居座りを続ける菅直人首相。復興への影響を懸念する声が高まる一方で、政治資金問題も浮上した。ジャーナリスト・櫻井よしこ氏が分析する。
* * *
そもそも菅首相の頭には、国家や国民という意識が欠落しているどころか、彼のこれまでの言動から、北朝鮮と通じる危険な左翼傾向が浮かび上がってきます。
7月2日、産経新聞は菅首相の資金管理団体「草志会」が、北朝鮮拉致事件容疑者の親族が所属する政治団体「市民の党」(酒井剛代表)から派生した政治団体「政権交代をめざす市民の会」(以下、めざす会)に、計6250万円もの政治献金を行なっていたことを一面で報じました。
「市民の党」から立候補した親族とは、今年4月に三鷹市の市議会選挙に立候補して落選した、森大志氏のことです。彼の父親はよど号ハイジャック犯・田宮高麿、母親は80年にヨーロッパで石岡亨さんと松木薫さんを北朝鮮に拉致した容疑で警視庁から国際指名手配されている森順子です。
もちろん「両親がどんな罪を犯しても子どもには罪はない」のは当然ですが、森大志氏は成人するまで北朝鮮で暮らし、革命思想教育を受けたといわれます。日本で政治の世界に入ってなにを目指そうとするのか、疑問を抱かれても仕方がありません。
同じく「市民の党」所属の横浜市議2人は、02年に市議会本会議場で国旗を引きずり下ろそうとして守衛らと揉み合いになり、さらに本会議で議長席と事務局長席を占拠して6時間近くにわたって議事を妨害し続けました。
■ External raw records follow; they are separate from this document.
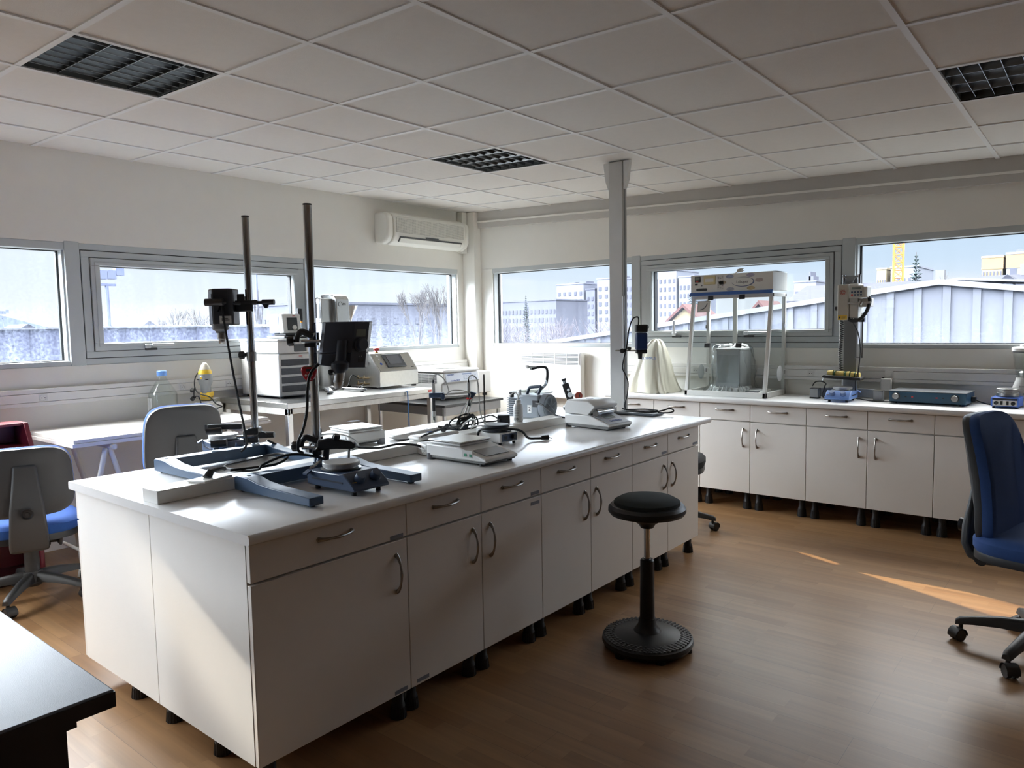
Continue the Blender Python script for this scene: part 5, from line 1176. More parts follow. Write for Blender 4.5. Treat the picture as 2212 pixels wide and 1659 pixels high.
part('case', INST, t, (box, -.075, .06, -.045, .04, 0, .055), bevel=.008, seg=3); part('seam', INSTG, t, (box, -.0755, .0605, -.0455, .0405, .026, .028))
bm = new_bm(); tube(bm, [(-.07, -.03, .02), (-.09, -.04, .03), (-.095, -.055, .015), (-.06, -.07, .006), (.03, -.075, .006), (.07, -.05, .007)], .003, 6); obj('cord', bm, INST, t)
t = thing('socket_strip', 'flat white socket strip lying on the duct behind the front balance', 'socket strip', (2.75, -3.30, .8690), 1.5)
part('case', INST, t, (box, -.13, .13, -.045, .045, 0, .022), bevel=.012, seg=3); part('socket', DARKG, t, (cyl, (-.03, 0, .022), (-.03, 0, .0228), .02))
bm = new_bm(); cyl(bm, (.05, -.01, .03), (.09, .0, .05), .014, .010); tube(bm, [(.09, 0, .05), (.05, -.02, .045), (-.06, -.05, .035), (-.13, -.06, .025)], .005, 8); obj('plug', bm, BLACKP, t)
# tangle of black cable beside the electrode arm
rs = random.Random(12); pts = []
for k in range(34):
    a = k*1.05; R_ = .055 + .02*rs.uniform(-1, 1); cxp = 2.62 + .0016*k; cyp = -2.99 + .002*k
    pts.append((cxp + .35*R_*math.cos(a)*1.0 + rs.uniform(-.012, .012), cyp + R_*math.cos(a), .895 + R_*.75*math.sin(a) + rs.uniform(-.006, .006)))
pts = [(p[0], p[1], max(p[2], .842)) for p in pts]
cable('tangled coil of black cable at the foot of the electrode arm', pts + [(2.66, -2.84, .885), (2.69, -2.78, .885), (2.70, -2.74, .89)], .0042)
cable('black cable crossing the duct behind the front balance', [(2.60, -3.12, .89), (2.66, -3.10, .885), (2.72, -3.08, .895), (2.74, -3.14, .90), (2.78, -3.25, .905)], .006)
cable('white cable looping over the duct behind the front balance', [(2.70, -3.06, .88), (2.73, -3.03, .92), (2.77, -3.02, .925), (2.78, -3.06, .89), (2.80, -3.08, .90), (2.86, -3.06, .905), (2.90, -3.0, .88), (2.90, -2.98, .83)], .0042, INST)

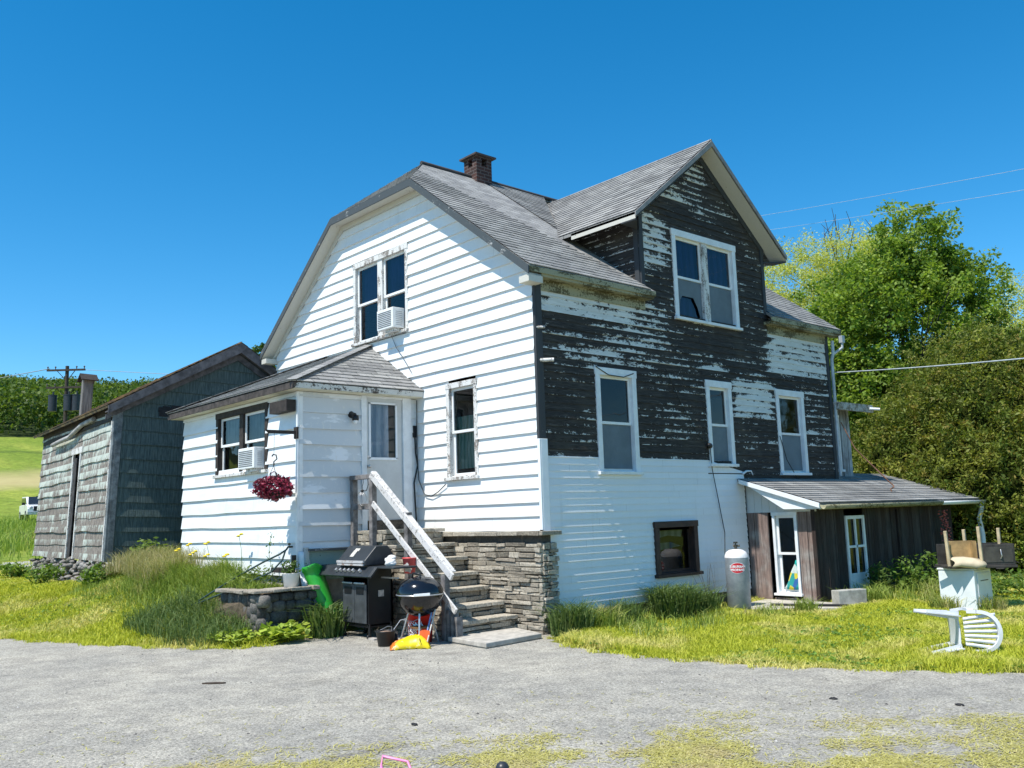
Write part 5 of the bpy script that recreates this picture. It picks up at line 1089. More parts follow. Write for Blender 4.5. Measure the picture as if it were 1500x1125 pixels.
LEAFG = foliage('plant_leaf', (.07, .13, .03), (.13, .19, .05)); C = lobes_points([(*(pc+V3(0, 0, .28)), .15, .15, .13)], 60, .3); V, F = leaf_quads(clumps(C, np.full(60, .03), 5), .05, .45); npmesh('leaves', V, F, LEAFG, pot)

# ------------------------------------------------------------------ right yard
tkx, tky = .62, 3.76; tz0 = -.05
tk = thing('propane_tank', 'tall grey propane cylinder with a red oval label beside the white siding', 'propane tank', (tkx, tky, tz0)); rt_ = .19
GALV = NT('galvanised'); p = GALV.pos(); n1_ = GALV.noise(p, 6, 5, .7); c = GALV.mix(GALV.rng(n1_, .35, .7), (.27, .30, .33), (.37, .40, .43)); c = GALV.mix(GALV.rng(GALV.noise(p, 45, 3, .7), .66, .70), c, (.2, .17, .14)); GALV.set(Base_Color=c, Roughness=.5, Metallic=.25)
g = G(); g.lathe((tkx, tky, tz0), [(0, .04), (rt_*.8, .04), (rt_, .08), (rt_, .86)], 36); g.lathe((tkx, tky, tz0), [(rt_*.86, 0), (rt_*.86, .06), (rt_*.84, .06), (rt_*.84, 0)], 30); tb = g.build('cylinder', GALV.m, tk)
g = G(); g.lathe((tkx, tky, tz0), [(rt_+.001, .86), (rt_-.005, .90), (rt_*.85, .95), (rt_*.55, .985), (.0, 1.0)], 36); g.build('shoulder', plain('white_shoulder', (.74, .72, .72), .45, var=.1), tk)
g = G(); g.cyl((tkx, tky, tz0+1.0), (tkx, tky, tz0+1.06), .025); g.cyl((tkx-.05, tky-.0, tz0+1.05), (tkx+.05, tky+.04, tz0+1.05), .018); g.cyl((tkx, tky, tz0+1.06), (tkx, tky, tz0+1.10), .012); g.cyl((tkx, tky, tz0+1.09), (tkx, tky, tz0+1.115), .035); g.build('valve', plain('valve_dark', (.08, .075, .06), .45, .5), tk)
va = math.atan2(-9.064-tky, 9.655-tkx)
def disc(rx, ry, n=48, rings=6):
    me = bpy.data.meshes.new('label'); vs = [(0, 0, 0)]; fs = []
    for r in range(1, rings+1):
        for i in range(n): a = 2*math.pi*i/n; vs.append((rx*r/rings*math.cos(a), ry*r/rings*math.sin(a), 0))
    for i in range(n): fs.append((0, 1+i, 1+(i+1) % n))
    for r in range(rings-1):
        for i in range(n): a = 1+r*n; fs.append((a+i, a+n+i, a+n+(i+1) % n, a+(i+1) % n))
    me.from_pydata(vs, [], fs); return me
on_drum(disc(.128, .088), tkx, tky, rt_, tz0+.70, va+.05, tb, plain('label_white', (.75, .74, .74), .5), 'label', .002)
on_drum(disc(.119, .080), tkx, tky, rt_, tz0+.70, va+.05, tb, plain('label_red', (.55, .02, .03), .5), 'label', .004)
on_drum(flat_text('SUBURBAN', .052, 0, 0, .022), tkx, tky, rt_, tz0+.70, va+.05, tb, TRIMN, 'lettering', .006)
on_drum(flat_text('PROPANE', .050, 0, 0, -.030), tkx, tky, rt_, tz0+.70, va+.05, tb, TRIMN, 'lettering', .006)
t = thing('concrete_block', 'weathered concrete block standing in front of the lean-to door', 'block', (1.95, 4.95, 0)); g = G(); g.obox((1.93, 4.9, .14), unit(V3(.35, .94, 0)), unit(V3(.94, -.35, 0)), (0, 0, 1), .28, .09, .12); g.build('block', plain('old_concrete', (.36, .35, .31), .9, var=.3, scale=7), t, bevel=.012)
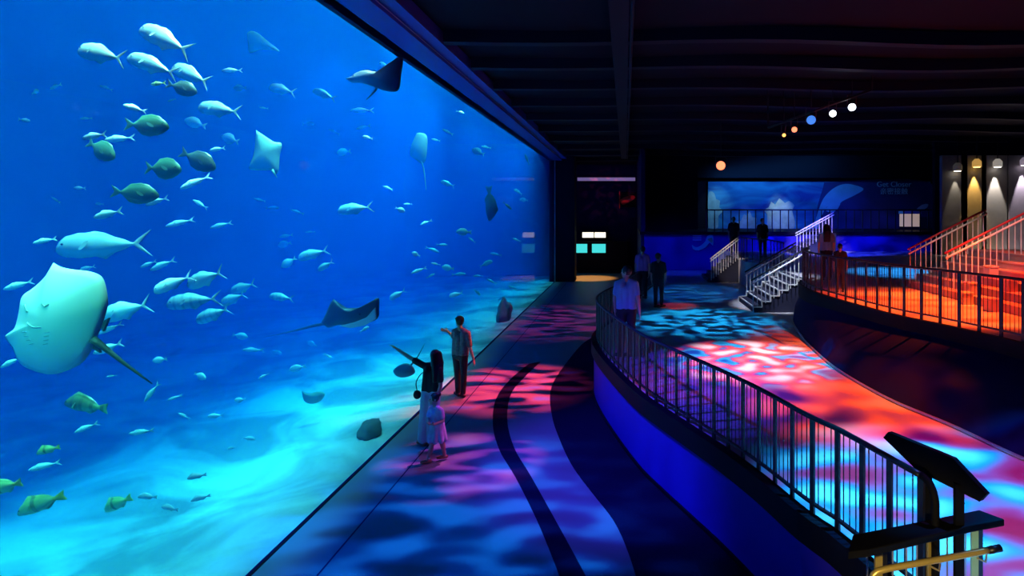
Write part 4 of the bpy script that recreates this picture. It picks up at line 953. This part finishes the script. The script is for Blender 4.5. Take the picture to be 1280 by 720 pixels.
def person(loc, label, J, face, clothes, skin='skin', H=1.0, vox=.009, hair='short', shoe='shoe', shoulder=.05, girth=1.0):
    root = empty('person', loc); tag(root, label, 'person')
    j = {k: V(v) for k, v in J.items() if isinstance(v, tuple)}; g = girth
    f = V((face[0], face[1], face[2] if len(face) > 2 else 0)).normalized(); up = V((0, 0, 1)); sd = f.cross(up).normalized(); up2 = sd.cross(f)
    R = Matrix((sd, f, up2)).transposed()
    hs = J.get('hs', 1.0) if False else (j['head']-j['neck']).length/.17*.0+H
    mb = MB(); hc = j['head']
    def at(x, y, z): return hc+(R @ V((x, y, z)))*hs
    # head, jaw, nose, brow, ears, lips
    mb.ell(hc+(R @ V((0, -.008, .012)))*hs, (.074*hs, .094*hs, .102*hs), 16, 12, R)
    mb.ell(at(0, .022, -.052), (.052*hs, .062*hs, .062*hs), 14, 10, R)
    mb.caps(at(0, .083, .012), at(0, .104, -.022), .010*hs, .014*hs)
    mb.caps(at(-.032, .076, .030), at(.032, .076, .030), .013*hs, .013*hs)
    mb.caps(at(-.018, .084, -.055), at(.018, .084, -.055), .009*hs, .009*hs)
    mb.ell(at(0, .070, -.088), (.022*hs, .02*hs, .018*hs), 10, 8, R)
    for s in (-1, 1): mb.ell(at(s*.076, -.012, -.005), (.012*hs, .022*hs, .034*hs), 10, 8, R)
    mb.caps(j['neck'], hc+V((0, 0, -.05*hs)), .052*hs*g, .048*hs)
    # torso
    pel = j['pelvis']; ch = j['neck'].lerp(pel, .38)
    for s in 'LR':
        mb.caps(j['sh'+s].lerp(j['neck'], .35)+V((0, 0, -.05*hs)), j['hip'+s]+V((0, 0, .06*hs)), .078*hs*g, .085*hs*g)
        mb.caps(j['sh'+s], j['neck'].lerp(j['sh'+s], .2), shoulder*hs, .05*hs)
        mb.caps(j['sh'+s], j['el'+s], shoulder*hs*.98, .037*hs); mb.caps(j['el'+s], j['wr'+s], .037*hs, .026*hs)
        mb.caps(j['hip'+s], j['kn'+s], .083*hs*g, .054*hs); mb.caps(j['kn'+s], j['an'+s], .054*hs, .036*hs)
        kn, an = j['kn'+s], j['an'+s]
        mb.ell(kn.lerp(an, .28)-f*.012*hs, (.047*hs, .05*hs, .10*hs), 12, 8)
        to = j['to'+s]; mb.caps(an+V((0, 0, -.035*hs)), to, .034*hs, .026*hs)
        # hand: palm, four fingers, thumb
        w_ = j['wr'+s]; h_ = j['ha'+s]; d = (h_-w_).normalized(); L = .185*hs
        n_ = V(J.get('palm'+s, (0, -1, 0))); n_ = (n_-d*n_.dot(d)).normalized(); a_ = d.cross(n_)
        curl = J.get('curl'+s, .25)
        for q in (-.022, -.008, .008, .022): mb.caps(w_+a_*q*.5*hs, w_+d*.085*hs+a_*q*1.1*hs, .014*hs, .012*hs)
        for q, fl in ((-.027, .068), (-.009, .082), (.009, .086), (.027, .076)):
            b0 = w_+d*.088*hs+a_*q*hs; d1 = (d+n_*curl).normalized(); d2 = (d+n_*curl*3).normalized()
            b1 = b0+d1*fl*.5*hs; mb.caps(b0, b1, .0095*hs, .0088*hs); mb.caps(b1, b1+d2*fl*.5*hs, .0088*hs, .0075*hs)
        sg = J.get('th'+s, 1)
        t0 = w_+d*.03*hs+a_*.02*sg*hs; t1 = t0+(d*.6+a_*sg*.8).normalized()*.042*hs; mb.caps(t0, t1, .012*hs, .010*hs); mb.caps(t1, t1+(d+a_*sg*.25+n_*.2).normalized()*.032*hs, .010*hs, .008*hs)
    mb.caps(ch, pel, .09*hs*g, .095*hs*g)
    remesh(mb, 'body', vox, M[skin], root, 5)
    for s in (-1, 1):
        MB().ell(at(s*.030, .077, .010), (.012*hs, .008*hs, .009*hs), 8, 6, R).build('eye', M['eye'], root, smooth=True)
    # shoes
    for s in 'LR':
        an, to = j['an'+s], j['to'+s]; mb = MB(); d = (to-an); d.z = 0; d.normalize()
        b = an+V((0, 0, -.045*hs)); mb.caps(b-d*.035*hs, b+d*.02*hs, .040*hs, .042*hs); mb.caps(b, to+V((0, 0, .0)), .042*hs, .033*hs)
        remesh(mb, 'shoe', vox, M[shoe], root, 4)
    # hair
    mb = MB()
    mb.ell(at(0, -.018, .024), (.086*hs, .098*hs, .104*hs), 16, 12, R)
    if hair == 'long':
        for q in (-.05, -.02, .02, .05):
            a = at(q, -.05, .04); b = hc+(R @ V((q*1.3, -.095, -.12)))*hs; c_ = hc+(R @ V((q*1.35, -.12, -.40)))*hs
            mb.caps(a, b, .055*hs, .052*hs); mb.caps(b, c_, .052*hs, .030*hs)
    if hair == 'bun': mb.ell(at(0, -.11, .07), (.045*hs, .045*hs, .045*hs), 12, 8, R)
    hm = mb
    hm.v = [tuple(v) for v in hm.v]
    ho = remesh(mb, 'hair', vox, M['hair'], root, 3)
    # cut the hair away from the face
    bm = bmesh.new(); bm.from_mesh(ho.data)
    kill = [v for v in bm.verts if (R.transposed() @ (v.co-hc)).y > .052*hs and (R.transposed() @ (v.co-hc)).z < .075*hs]
    bmesh.ops.delete(bm, geom=kill, context='VERTS'); bm.to_mesh(ho.data); bm.free()
    # clothing
    for nm, kind, key in clothes:
        m = M[key]; mb = MB()
        if kind in ('tshirt', 'dress', 'shirt'):
            top = j['neck'].lerp(pel, .02)
            for s in 'LR':
                mb.caps(j['sh'+s].lerp(j['neck'], .42)+V((0, 0, -.05*hs)), j['hip'+s]+V((0, 0, .05*hs)), .092*hs*g, .108*hs*g)
                mb.caps(j['sh'+s], j['neck'].lerp(j['sh'+s], .3), (shoulder+.014)*hs, .058*hs)
                k = .62 if kind != 'shirt' else .8
                e = j['sh'+s].lerp(j['el'+s], k); mb.caps(j['sh'+s], e, (shoulder+.014)*hs, (.058)*hs)
            mb.caps(ch, pel+V((0, 0, .02)), .105*hs*g, .115*hs*g)
            if kind == 'dress':
                for k in range(8):
                    a = k*math.pi/4; e = pel+V((math.cos(a)*.13, math.sin(a)*.11, -.20))*hs*1.25
                    mb.caps(pel+V((math.cos(a)*.04, math.sin(a)*.04, .05)), e, .10*hs, .055*hs)
        if kind in ('trousers', 'wide'):
            for s in 'LR':
                hp, kn, an = j['hip'+s], j['kn'+s], j['an'+s]
                if kind == 'wide':
                    mb.caps(hp+V((0, 0, .03)), kn, .112*hs*g, .105*hs); mb.caps(kn, an+V((0, 0, .05)), .105*hs, .10*hs)
                else:
                    mb.caps(hp, kn, .098*hs*g, .070*hs); mb.caps(kn, an+V((0, 0, .02)), .070*hs, .056*hs)
            mb.caps(j['hipL'], j['hipR'], .105*hs*g, .105*hs*g); mb.caps(pel, pel+V((0, 0, .07)), .11*hs*g, .11*hs*g)
        if kind == 'cap':
            mb.ell(at(0, -.012, .055), (.090*hs, .104*hs, .075*hs), 16, 10, R); mb.ell(at(0, .10, .052), (.065*hs, .07*hs, .010*hs), 14, 8, R)
        remesh(mb, nm, vox*1.15, m, root, 6)
    return root
M['shirt_print'] = mat('printed_shirt', (.20, .14, .13), .7, var=.95, scale=22)
M['black_cloth'] = mat('black_cloth', (.012, .012, .016), .8)
M['dark_trouser'] = mat('dark_trousers', (.018, .016, .028), .8)
M['teal_cloth'] = mat('pale_teal_trousers', (.42, .58, .60), .75, var=.1)
M['child_dress'] = mat('pale_print_dress', (.52, .48, .62), .75, var=.35, scale=16)
M['blue_shirt'] = mat('light_blue_shirt', (.20, .38, .58), .75, var=.1)
M['purple_shirt'] = mat('purple_shirt', (.24, .14, .5), .75, var=.1)
def stand(h=1.0, lean=0, armR=None, armL=None, turn=1):
    b = dict(head=(0+lean, 0, 1.58), neck=(lean*.9, 0, 1.43), pelvis=(0, 0, .92), shL=(-.17+lean*.8, .02, 1.36), shR=(.17+lean*.8, -.02, 1.36), elL=(-.22+lean, .03, 1.07), elR=(.22+lean, -.03, 1.07),
             wrL=(-.21+lean, .06, .83), wrR=(.21+lean, -.06, .83), haL=(-.20+lean, .07, .70), haR=(.20+lean, -.07, .70), hipL=(-.09, .01, .88), hipR=(.09, -.01, .88), knL=(-.09, .02, .49), knR=(.10, .0, .49),
             anL=(-.09, -.0, .085), anR=(.10, 0, .085))
    b.update(armR or {}); b.update(armL or {})
    return {k: tuple(c*h for c in v) for k, v in b.items()}
def toes(J, f, L=.15):
    f = V((f[0], f[1], 0)).normalized()
    for s in 'LR': a = V(J['an'+s]); t = a+f*L; J['to'+s] = (t.x, t.y, a.z-.05*L/.15)
    return J
J = dict(head=(-.02, .03, 1.585), neck=(0, .02, 1.44), pelvis=(0, 0, .92), shL=(-.14, .10, 1.365), shR=(.18, -.06, 1.355), elL=(-.22, .26, 1.20), wrL=(-.33, .24, 1.33), haL=(-.42, .22, 1.37),
         elR=(.235, -.09, 1.05), wrR=(.29, -.02, .81), haR=(.325, .03, .64), hipL=(-.085, .05, .88), hipR=(.085, -.03, .88), knL=(-.075, .07, .48), knR=(.085, -.02, .48), anL=(-.06, .06, .085), anR=(.075, -.03, .085))
J.update(palmR=(-1, 0, 0), palmL=(0, -1, .3), thL=1, thR=-1)
man = person(P(575, 496, 11.85)*1.0+V((0, 0, -P(575, 496, 11.85).z)), 'man in cap and printed shirt standing at the glass with one hand raised', toes(J, (-.6, .7)), (-.65, .7, .05),
       [('shirt', 'shirt', 'shirt_print'), ('trousers', 'trousers', 'dark_trouser'), ('cap', 'cap', 'black_cloth')], 'skin', 1.0, .008)
J = dict(head=(.12, .01, 1.50), neck=(.10, .0, 1.36), pelvis=(.07, 0, .93), shL=(-.06, .03, 1.335), shR=(.22, -.03, 1.29), elL=(-.33, .09, 1.46), wrL=(-.545, .13, 1.585), haL=(-.66, .15, 1.66),
         elR=(.25, -.08, 1.02), wrR=(.19, -.15, .82), haR=(.14, -.19, .70), hipL=(-.01, .01, .89), hipR=(.14, -.01, .89), knL=(-.04, .02, .49), knR=(.10, .0, .49), anL=(-.075, .02, .085), anR=(.05, .03, .085))
J.update(palmL=(0, -.2, -1), curlL=.12, palmR=(-1, 0, 0), thL=1, thR=-1)
wo = P(534, 558, 9.33)
person(V((wo.x, wo.y, 0)), 'woman with long dark hair pointing at the fish with outstretched arm', toes(J, (-.8, .5), .13), (-.75, .6, .05), [('top', 'tshirt', 'black_cloth'), ('trousers', 'wide', 'teal_cloth')], 'skin', .94, .008, 'long', 'sandal', .044, .88)
bg = empty('shoulder_bag', (wo.x-.16, wo.y-.02, .80)); tag(bg, 'small round black shoulder bag hanging at the hip of the pointing woman', 'bag')
MB().ell((0, 0, .07), (.065, .045, .075), 14, 10).build('pouch', M['black_cloth'], bg, smooth=True)
MB().tube(smooth_path([(0, 0, .14), (.01, -.07, .30), (.12, -.115, .46), (.24, -.10, .50)], .05), .008, 6).build('strap', M['black_cloth'], bg, smooth=True)
J = dict(head=(-.03, -.01, 1.0), neck=(-.01, 0, .875), pelvis=(.02, 0, .55), shL=(-.09, .04, .83), shR=(.09, -.03, .82), elL=(-.12, -.03, .68), elR=(.125, -.05, .67), wrL=(-.06, -.12, .645), wrR=(.02, -.14, .645), haL=(-.02, -.155, .66), haR=(-.02, -.16, .655),
         hipL=(-.03, .01, .51), hipR=(.06, -.01, .51), knL=(-.06, -.03, .28), knR=(.085, .04, .28), anL=(-.11, -.03, .07), anR=(.10, .10, .085))
J.update(palmL=(.3, 0, 1), palmR=(-.3, 0, 1), thL=-1, thR=1)
c0 = P(545, 577.5, 8.72)
person(V((c0.x, c0.y, 0)), 'small child in pale dress with hair bun walking in front of the pointing woman', toes(J, (-.8, -.35), .10), (-.8, -.45, -.05), [('dress', 'dress', 'child_dress')], 'skin', .74, .007, 'bun', 'sandal', .045, .85)
# visitors on the platforms
def visitor(px, py, Y, Z, h, label, face, clothes, skin='skin', hair='short', **kw):
    J = toes(stand(h, **kw), face); J.update(palmR=(-1, 0, 0), palmL=(1, 0, 0), thL=-1, thR=1)
    x = (px-CX)*Y/F
    person(V((x, Y, Z)), label, J, face, clothes, skin, h, .013, hair)
visitor(783, 0, 10.7, ZP, 1.03, 'person in light blue shirt standing at the bend of the curved railing', (-.8, .3), [('shirt', 'tshirt', 'blue_shirt'), ('trousers', 'trousers', 'dark_trouser')], armR=dict(elR=(.22, -.08, 1.08), wrR=(.24, -.16, .84), haR=(.25, -.18, .70)))
visitor(803, 0, 18.0, ZP, 1.0, 'person in purple shirt leaning at the far part of the curved railing', (-.5, .8), [('shirt', 'tshirt', 'purple_shirt'), ('trousers', 'trousers', 'dark_trouser')])
visitor(823, 0, 16.4, ZP, .93, 'person in dark clothes and cap on the platform with red-lit legs', (.6, .6), [('shirt', 'shirt', 'black_cloth'), ('trousers', 'trousers', 'dark_trouser'), ('cap', 'cap', 'black_cloth')])
visitor(1033, 0, 15.2, ZU, .90, 'person in light blue shirt on the upper terrace by the stair top', (.2, .9), [('shirt', 'tshirt', 'blue_shirt'), ('trousers', 'trousers', 'dark_trouser')], hair='long')
visitor(1050, 0, 12.9, ZU, .66, 'small dark figure behind the terrace railing under orange light', (.2, .9), [('shirt', 'shirt', 'black_cloth'), ('trousers', 'trousers', 'dark_trouser')])
visitor(917, 0, 24.6, ZU, .98, 'dark figure at the top of the dim stairs below the coral mural', (-.3, -.8), [('shirt', 'shirt', 'black_cloth'), ('trousers', 'trousers', 'dark_trouser')])
visitor(953, 0, 23.2, ZU, .95, 'dark figure before the mural with the bright coral, right of another', (.3, -.8), [('shirt', 'shirt', 'black_cloth'), ('trousers', 'trousers', 'dark_trouser')])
このように国旗を敵視し、日本という国を否定する政党と深い関係にある団体に献金する理由として、菅氏は「政治的に連携をすることによってプラスになると考えた」と述べました。日本に対する否定的な想いを抱いているという点で、菅首相と市民の党やめざす会の価値観はよく似通っているということなのでしょう。
菅氏は1989年、1980年に原敕晁さんを拉致し、1985年に韓国で逮捕され、裁判で死刑判決を受けた辛光洙の釈放要望書に署名しました。この要望書には、江田五月法相と千葉景子元法相らも署名しています。首相以下、二人の法務大臣が拉致実行犯のために助命嘆願したのが民主党政権です。異常な政府です。
菅首相は「よく知らずに署名した」と語りましたが、民主主義国家である韓国が民主主義の司法の手続きを踏んで死刑を宣告した犯人に関して、他国の国会議員が「よく知らないで」釈放嘆願をすることなどありえるでしょうか。もし事実なら、首相も二人の法相もあまりにもいい加減です。